The Battle by the Bay of Bengal

In the 1980s, when there was only one state-run television channel in Bangladesh, a Philips advertisement became very popular. In the advertisement, a family is eating dinner, but the light in the room is so dim they can’t pick out the bones in their fish. The mother asks her son to go and fetch another bulb. Suddenly, the modest clay-walled kitchen is illuminated in a bright yellow glow. The man smiles widely and says, “Macher raja ilish, ar batir raja Philips!” Which means, the king of fish is the ilish, and the king of light is Philips.

It may seem strange to use fish to sell light bulbs, but one can never underestimate a Bengali’s love of the thin-boned ilish — a strong-smelling member of the herring family, notoriously difficult to eat but considered a treasured delicacy. And if the ilish is the king of fish, then the river it swims in is equally prized.

With miles of coastline, including what is reputed to be the longest stretch of sandy beach in the world, you might think that we would revere the sea as much as we do the river. That the pomfret, say, would be as beloved as the ilish. Given a choice, though, the river and its fish always come first for Bengalis.

Rivers have an outsize significance for us partly because Bangladesh has battled its powerful neighbor, India, for water rights, almost from the moment our country gained its independence from Pakistan in 1971. Two of Bangladesh’s major rivers — the Ganges and the Brahmaputra — flow from India’s territory.
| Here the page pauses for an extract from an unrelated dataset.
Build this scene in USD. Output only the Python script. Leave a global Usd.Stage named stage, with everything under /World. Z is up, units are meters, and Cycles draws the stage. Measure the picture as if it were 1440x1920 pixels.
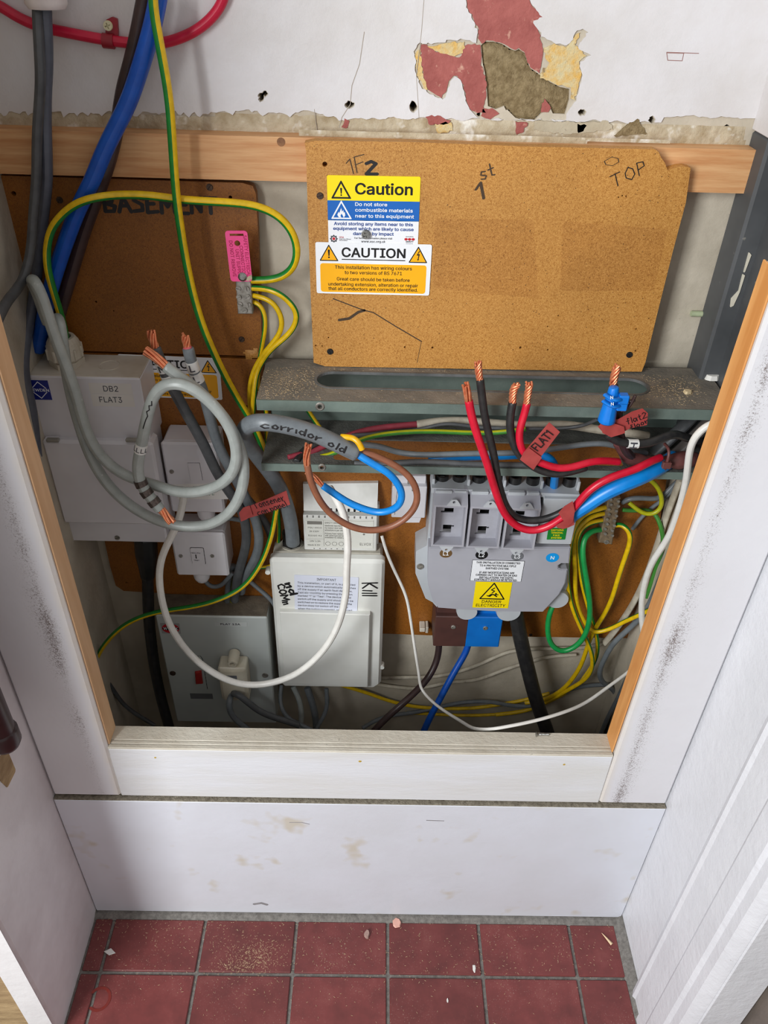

When dams are built in India, the villages downstream in Bangladesh become arid.

The conflict over water began in 1975, when India completed the Farakka dam, which is situated less than 10 miles from the border and diverts water from the Ganges to the Hooghly basin. Finally, in 1996, during her first term as prime minister, Sheikh Hasina signed the Ganges treaty, a 30-year water-sharing agreement with India that recognized Bangladesh’s rights.

Fast forward 18 years, and relations between India and Bangladesh remain fraught. Now that Prime Minister Narendra Modi and his Bharatiya Janata Party are in power in India, the pending Teesta water-sharing agreement, which would secure for Bangladesh a fair share of water from the Teesta and Mahananda Rivers, is in doubt. During his election campaign, Mr. Modi vowed to deport illegal Bangladeshi immigrants — pandering to Hindu anxiety about a Muslim onslaught. Not that Bangladeshi attitudes to India are without some cultural baggage. There is a strong current of anti-India prejudice in Bangladesh, a current understandable in the context of a small country nervous about its mighty neighbor — what the political anthropologist James Scott would call a “weapon of the weak” — but behind which is a deep-seated prejudice against Hindus. As we witnessed earlier this year, postelection violence in Bangladesh often includes land-grabbing, rape and the terrorization of minority communities.

So with a Hindu nationalist government next door, our water-sharing troubles with India are far from over. It has come as something of a surprise, then, that Bangladesh recently pulled off a considerable diplomatic coup.

In July, the Permanent Court of Arbitration in The Hague awarded Bangladesh about 7,500 square miles, or about three-quarters, of the sea area of the Bay of Bengal. The verdict gives Bangladesh rights to explore extensive oil and gas reserves that were previously held by India and could now turn around Bangladesh’s economic fortunes.

The ruling had a deep resonance. It was a British cartographer, Sir Cyril Radcliffe, who was tasked with delineating the borders of India and Pakistan at the time of the 1947 partition — and his original map hung in the courtroom during the deliberations. Philippe Sands, a British lawyer representing Bangladesh, told me: “It reminded all present of the historic endeavor in which we were engaged, the importance of the moment, the dangers of getting it wrong.”

Bangladesh’s triumph took a combination of skillful diplomacy and astute legal maneuvering. First, India had to be persuaded to accept that the judgment of the court would be binding, which it did, voluntarily. Then the lawyers appointed by the Bangladeshi government had to prove that the unusual coastline of the Bay of Bengal meant that special rules should apply to Bangladesh in the case of sea rights, which they succeeded in doing.

Bangladesh stood up to India and won. Yet it was a quiet victory, achieved with patience and without naval face-offs or chest-thumping declarations to the press. The hope is that future negotiations will follow this example. If issues can be resolved behind the scenes, with little bombast, then in time our relationship with India may shed its tinge of prejudice.

The sea’s boundary has been decided in Bangladesh’s favor, but the rivers’ fate still hangs in the balance. Whether India will accept this verdict amicably, or perhaps retaliate by refusing to sign the Teesta agreement, is yet to be seen. It would be a shame if we lost our rights to the river because we won the battle for the sea.

Tahmima Anam is a writer and anthropologist, and the author of the novel “A Golden Age.”